Sprzedawcy często się bardzo ambitni za ambitni, co prowadzi do takiej sytuacji, że nie chcą przyznać się do tego, że czegoś nie wiedzą. Stanowisko handlowca kojarzy się z takimi umiejętnościami jak, odporność na stres, wiedza produktowa, czasami wymagania jest bardzo szczegółowa i w trakcie spotkania z klientem koncentrują się na przekazywaniu wiedzy i mówieniu, że wszystko jest możliwe, przez co tracą tak naprawdę w oczach klienta, ponieważ nie ma takiej możliwości, aby wszystko było możliwe do zrealizowania. Wielokrotnie zdarzało mi się, że szczerość i niewiedza powodowały, że moje relację z klientami się wzmacniały, ponieważ klient doceniał mnie za poszukiwanie rozwiązania u innych osób, a nie, że to ja muszę być chodzącą encyklopedią.

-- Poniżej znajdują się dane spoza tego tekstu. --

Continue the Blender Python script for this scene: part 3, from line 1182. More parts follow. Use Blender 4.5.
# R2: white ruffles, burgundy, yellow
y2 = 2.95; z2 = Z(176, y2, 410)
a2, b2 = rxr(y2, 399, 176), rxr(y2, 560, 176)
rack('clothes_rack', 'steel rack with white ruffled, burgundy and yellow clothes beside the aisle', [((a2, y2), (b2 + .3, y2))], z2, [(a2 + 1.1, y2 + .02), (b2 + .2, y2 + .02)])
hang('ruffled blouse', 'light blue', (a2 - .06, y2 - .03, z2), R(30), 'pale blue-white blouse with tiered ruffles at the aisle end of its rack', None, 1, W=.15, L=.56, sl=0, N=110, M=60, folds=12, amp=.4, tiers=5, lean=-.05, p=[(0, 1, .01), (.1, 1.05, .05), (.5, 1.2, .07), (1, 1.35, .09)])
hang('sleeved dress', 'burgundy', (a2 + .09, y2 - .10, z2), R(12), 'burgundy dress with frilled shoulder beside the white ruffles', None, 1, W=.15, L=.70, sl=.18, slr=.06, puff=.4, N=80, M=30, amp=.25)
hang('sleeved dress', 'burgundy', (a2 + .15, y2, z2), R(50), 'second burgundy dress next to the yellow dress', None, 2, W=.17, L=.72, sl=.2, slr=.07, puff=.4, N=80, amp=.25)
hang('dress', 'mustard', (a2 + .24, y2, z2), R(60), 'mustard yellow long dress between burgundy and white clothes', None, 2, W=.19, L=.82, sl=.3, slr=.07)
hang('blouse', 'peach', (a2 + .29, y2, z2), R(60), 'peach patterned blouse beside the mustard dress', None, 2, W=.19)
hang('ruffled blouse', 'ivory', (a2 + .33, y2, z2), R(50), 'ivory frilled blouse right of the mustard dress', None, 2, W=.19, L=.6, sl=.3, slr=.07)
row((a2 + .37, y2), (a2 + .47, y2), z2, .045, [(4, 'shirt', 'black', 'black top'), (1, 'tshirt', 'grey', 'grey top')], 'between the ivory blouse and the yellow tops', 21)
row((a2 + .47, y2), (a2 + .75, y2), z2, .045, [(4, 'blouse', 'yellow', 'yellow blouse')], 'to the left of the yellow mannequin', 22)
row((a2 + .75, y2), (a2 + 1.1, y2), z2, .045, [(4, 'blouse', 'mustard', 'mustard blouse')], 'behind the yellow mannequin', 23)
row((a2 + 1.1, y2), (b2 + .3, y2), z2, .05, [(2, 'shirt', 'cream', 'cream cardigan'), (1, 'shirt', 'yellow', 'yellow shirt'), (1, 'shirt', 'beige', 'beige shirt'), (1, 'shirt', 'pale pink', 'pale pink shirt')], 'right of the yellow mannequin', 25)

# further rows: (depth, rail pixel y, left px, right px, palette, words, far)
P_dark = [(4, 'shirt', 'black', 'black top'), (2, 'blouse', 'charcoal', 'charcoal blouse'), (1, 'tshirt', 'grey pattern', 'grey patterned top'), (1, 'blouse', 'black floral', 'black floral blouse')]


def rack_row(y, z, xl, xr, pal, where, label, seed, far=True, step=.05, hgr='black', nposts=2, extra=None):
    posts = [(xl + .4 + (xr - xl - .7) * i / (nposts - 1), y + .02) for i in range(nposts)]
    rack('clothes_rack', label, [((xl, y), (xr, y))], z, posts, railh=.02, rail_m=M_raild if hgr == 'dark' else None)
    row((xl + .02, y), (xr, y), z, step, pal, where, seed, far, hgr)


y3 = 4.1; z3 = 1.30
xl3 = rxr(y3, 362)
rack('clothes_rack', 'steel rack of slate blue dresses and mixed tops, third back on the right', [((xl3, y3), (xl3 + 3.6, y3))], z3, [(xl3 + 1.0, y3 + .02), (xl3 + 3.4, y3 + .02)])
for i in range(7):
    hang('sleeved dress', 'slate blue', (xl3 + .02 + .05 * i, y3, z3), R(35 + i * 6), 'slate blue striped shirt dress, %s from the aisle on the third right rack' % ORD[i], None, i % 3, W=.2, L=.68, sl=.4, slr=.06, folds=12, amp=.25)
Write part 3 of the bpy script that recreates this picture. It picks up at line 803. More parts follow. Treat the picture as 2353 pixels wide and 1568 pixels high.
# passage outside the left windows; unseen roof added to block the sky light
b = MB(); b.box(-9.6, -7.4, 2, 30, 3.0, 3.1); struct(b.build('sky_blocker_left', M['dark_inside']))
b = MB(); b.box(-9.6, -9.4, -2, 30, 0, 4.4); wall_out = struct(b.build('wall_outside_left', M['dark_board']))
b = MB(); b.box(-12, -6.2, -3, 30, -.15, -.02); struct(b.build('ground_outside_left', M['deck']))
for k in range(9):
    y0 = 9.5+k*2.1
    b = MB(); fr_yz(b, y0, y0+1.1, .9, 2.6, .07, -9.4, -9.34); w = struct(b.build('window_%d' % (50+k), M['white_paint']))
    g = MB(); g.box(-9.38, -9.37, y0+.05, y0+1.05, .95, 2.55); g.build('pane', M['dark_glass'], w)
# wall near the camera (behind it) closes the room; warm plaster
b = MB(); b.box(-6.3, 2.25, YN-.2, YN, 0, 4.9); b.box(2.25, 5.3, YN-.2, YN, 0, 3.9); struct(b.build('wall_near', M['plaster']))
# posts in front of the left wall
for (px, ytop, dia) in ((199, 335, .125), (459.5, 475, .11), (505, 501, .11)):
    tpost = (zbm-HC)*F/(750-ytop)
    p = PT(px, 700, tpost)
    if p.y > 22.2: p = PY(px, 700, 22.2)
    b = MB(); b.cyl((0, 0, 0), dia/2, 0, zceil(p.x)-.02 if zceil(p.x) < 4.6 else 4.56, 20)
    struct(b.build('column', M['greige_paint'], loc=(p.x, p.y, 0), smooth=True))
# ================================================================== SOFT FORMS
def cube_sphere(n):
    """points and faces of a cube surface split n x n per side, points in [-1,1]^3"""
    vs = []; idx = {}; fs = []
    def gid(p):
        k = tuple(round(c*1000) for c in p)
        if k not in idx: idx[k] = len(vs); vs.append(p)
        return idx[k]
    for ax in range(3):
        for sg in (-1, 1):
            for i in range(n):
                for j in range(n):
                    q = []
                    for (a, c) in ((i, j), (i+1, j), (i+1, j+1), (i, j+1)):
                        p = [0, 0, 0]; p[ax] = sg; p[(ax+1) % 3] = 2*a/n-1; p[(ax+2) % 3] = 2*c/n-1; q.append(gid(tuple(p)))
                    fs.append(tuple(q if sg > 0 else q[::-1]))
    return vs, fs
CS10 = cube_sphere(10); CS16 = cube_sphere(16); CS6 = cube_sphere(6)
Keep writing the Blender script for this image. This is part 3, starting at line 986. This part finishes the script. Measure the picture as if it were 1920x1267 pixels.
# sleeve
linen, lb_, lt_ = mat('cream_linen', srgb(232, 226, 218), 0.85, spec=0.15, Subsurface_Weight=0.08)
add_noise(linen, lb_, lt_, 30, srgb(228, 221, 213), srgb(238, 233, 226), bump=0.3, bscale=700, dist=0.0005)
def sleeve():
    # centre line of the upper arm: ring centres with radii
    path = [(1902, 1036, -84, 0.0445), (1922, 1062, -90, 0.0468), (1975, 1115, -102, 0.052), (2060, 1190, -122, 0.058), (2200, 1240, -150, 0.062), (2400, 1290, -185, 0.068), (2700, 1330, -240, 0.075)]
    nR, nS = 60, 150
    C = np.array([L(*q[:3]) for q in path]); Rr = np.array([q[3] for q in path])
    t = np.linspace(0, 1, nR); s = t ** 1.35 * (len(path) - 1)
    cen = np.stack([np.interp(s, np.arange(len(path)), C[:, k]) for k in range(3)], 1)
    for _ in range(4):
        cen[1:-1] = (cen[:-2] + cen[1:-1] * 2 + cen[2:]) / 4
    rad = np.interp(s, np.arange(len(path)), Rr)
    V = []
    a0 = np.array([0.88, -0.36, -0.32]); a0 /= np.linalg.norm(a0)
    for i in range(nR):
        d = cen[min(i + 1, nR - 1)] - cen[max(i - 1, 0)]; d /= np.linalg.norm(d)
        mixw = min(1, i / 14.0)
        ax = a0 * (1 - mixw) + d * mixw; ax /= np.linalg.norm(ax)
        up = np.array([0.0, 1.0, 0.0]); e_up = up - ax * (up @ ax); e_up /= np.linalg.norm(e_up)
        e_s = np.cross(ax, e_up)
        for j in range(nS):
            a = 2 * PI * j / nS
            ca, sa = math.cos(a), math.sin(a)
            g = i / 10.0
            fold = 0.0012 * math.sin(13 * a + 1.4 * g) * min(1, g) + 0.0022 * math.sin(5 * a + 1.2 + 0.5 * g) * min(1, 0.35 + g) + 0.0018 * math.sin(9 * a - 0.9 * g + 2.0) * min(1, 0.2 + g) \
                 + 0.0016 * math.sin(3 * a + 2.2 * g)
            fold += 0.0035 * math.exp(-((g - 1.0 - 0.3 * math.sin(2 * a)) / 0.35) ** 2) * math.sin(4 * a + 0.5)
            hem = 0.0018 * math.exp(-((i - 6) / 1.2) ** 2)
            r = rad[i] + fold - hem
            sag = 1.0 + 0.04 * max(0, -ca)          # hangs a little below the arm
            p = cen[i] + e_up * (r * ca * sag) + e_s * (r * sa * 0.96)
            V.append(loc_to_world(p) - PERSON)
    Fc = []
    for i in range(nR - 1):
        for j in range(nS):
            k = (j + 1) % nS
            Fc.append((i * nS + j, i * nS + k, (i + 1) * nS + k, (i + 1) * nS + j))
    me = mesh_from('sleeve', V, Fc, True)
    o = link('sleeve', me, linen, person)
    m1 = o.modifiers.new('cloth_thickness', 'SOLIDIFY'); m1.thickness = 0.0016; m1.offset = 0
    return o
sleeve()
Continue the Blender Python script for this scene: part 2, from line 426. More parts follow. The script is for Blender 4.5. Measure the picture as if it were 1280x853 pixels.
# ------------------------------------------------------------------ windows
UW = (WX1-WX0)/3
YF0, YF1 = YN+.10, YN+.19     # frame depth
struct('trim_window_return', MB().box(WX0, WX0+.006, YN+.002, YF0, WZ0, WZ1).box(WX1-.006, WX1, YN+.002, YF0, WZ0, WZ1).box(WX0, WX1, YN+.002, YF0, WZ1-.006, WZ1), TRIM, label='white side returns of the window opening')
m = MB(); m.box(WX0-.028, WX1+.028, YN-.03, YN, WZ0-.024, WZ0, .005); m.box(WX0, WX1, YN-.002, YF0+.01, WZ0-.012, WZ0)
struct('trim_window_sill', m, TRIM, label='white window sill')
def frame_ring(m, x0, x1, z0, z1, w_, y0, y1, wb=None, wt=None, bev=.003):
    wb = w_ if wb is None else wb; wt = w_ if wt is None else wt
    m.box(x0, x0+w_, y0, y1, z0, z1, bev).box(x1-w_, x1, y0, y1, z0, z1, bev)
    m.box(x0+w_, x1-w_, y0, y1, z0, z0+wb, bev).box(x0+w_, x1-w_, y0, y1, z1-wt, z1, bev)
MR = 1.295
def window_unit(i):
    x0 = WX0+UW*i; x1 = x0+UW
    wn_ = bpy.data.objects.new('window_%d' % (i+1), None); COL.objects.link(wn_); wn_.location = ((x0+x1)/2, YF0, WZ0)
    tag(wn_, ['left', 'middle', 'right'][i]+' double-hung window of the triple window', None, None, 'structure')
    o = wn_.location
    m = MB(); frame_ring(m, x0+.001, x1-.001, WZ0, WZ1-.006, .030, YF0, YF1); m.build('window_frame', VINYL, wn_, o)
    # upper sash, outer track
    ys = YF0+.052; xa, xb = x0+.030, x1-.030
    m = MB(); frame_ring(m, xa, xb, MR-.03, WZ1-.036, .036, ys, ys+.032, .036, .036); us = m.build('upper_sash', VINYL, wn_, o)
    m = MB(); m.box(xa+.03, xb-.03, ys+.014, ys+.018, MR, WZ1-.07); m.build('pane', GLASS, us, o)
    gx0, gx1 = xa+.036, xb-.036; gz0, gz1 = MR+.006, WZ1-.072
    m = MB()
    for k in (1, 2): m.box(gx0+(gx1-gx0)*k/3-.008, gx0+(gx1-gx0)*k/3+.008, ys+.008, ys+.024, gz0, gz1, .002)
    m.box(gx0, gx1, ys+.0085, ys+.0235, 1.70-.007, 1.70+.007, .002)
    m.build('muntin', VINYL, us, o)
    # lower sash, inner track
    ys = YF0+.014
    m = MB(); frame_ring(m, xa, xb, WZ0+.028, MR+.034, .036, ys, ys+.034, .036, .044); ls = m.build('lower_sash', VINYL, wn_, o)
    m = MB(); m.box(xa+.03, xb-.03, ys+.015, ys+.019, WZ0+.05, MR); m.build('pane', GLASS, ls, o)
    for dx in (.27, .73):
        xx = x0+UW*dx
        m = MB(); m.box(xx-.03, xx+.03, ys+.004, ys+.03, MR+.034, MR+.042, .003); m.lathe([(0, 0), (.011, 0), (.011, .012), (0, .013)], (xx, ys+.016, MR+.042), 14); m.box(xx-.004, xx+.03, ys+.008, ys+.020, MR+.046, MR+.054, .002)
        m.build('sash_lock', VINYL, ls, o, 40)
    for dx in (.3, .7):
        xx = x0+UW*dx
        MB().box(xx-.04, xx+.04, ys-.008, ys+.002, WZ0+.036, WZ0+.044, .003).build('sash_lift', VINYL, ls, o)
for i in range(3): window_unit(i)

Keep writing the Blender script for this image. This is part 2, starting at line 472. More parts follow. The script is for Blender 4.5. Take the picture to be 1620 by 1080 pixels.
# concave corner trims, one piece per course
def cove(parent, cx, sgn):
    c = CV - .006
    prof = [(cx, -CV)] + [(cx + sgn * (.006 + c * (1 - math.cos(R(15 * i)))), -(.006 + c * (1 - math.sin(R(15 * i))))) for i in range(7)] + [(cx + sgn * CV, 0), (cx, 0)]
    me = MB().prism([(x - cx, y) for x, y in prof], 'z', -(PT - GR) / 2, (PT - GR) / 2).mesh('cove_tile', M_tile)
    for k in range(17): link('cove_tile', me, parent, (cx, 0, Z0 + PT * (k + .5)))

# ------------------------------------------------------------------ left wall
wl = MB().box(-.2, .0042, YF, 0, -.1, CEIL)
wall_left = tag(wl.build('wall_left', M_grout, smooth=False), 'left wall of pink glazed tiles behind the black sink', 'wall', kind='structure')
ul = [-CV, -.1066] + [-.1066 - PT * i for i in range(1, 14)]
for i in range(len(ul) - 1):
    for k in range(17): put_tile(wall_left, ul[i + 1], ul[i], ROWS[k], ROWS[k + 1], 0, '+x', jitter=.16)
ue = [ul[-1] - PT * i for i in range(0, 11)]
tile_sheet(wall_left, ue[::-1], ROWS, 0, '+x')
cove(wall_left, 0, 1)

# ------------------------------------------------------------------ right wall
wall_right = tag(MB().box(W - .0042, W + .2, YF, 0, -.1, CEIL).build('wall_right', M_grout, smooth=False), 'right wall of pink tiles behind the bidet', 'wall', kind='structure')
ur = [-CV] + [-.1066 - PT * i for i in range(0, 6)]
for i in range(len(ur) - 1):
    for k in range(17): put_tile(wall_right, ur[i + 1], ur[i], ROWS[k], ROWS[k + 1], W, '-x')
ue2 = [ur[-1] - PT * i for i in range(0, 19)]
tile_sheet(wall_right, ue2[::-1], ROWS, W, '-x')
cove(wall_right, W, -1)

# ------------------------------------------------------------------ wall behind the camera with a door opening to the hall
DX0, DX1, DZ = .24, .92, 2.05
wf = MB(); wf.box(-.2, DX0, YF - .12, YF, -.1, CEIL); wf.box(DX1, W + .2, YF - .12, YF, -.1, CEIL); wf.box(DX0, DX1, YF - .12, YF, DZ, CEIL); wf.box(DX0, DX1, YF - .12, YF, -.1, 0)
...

Handlowcy często skupiają się na sobie, ale tak naprawdę musimy skupić się na drugim człowieku. Zdarza się, że zapominamy, że to klient jest najważniejszy, w korespondencji z usługą, którą dostarczamy. To znaczy robimy wszystko do klienta, ale także kierujemy klienta na ścieżkę, która da mu większą wartość, niż to co może uzyskać przy uwzględnieniu tylko swoich założeń. Przykładem może być analiza, którą przeprowadzamy przy naszych projektach, podczas której klientowi proponujemy szereg usprawnień, których nie miał w głowie jeszcze przed rozpoczęciem tej analizy.
„Musisz zrozumieć drugiego człowieka”
Podsumowując – zadawaj pytania klientom, pracownikom i otrzymuj prawdziwą informację zwrotną od klienta, ponieważ umiejętności komunikacyjne, ale takie skuteczne, klucz do sprzedaży. Dzisiaj jeszcze mocniejsze stawiaj na drugiego człowieka, na kolegę z pracy, dział operacyjny, który dostarcza produkt, na otoczenie, z którym przebywasz i na klienta, któremu pomagasz.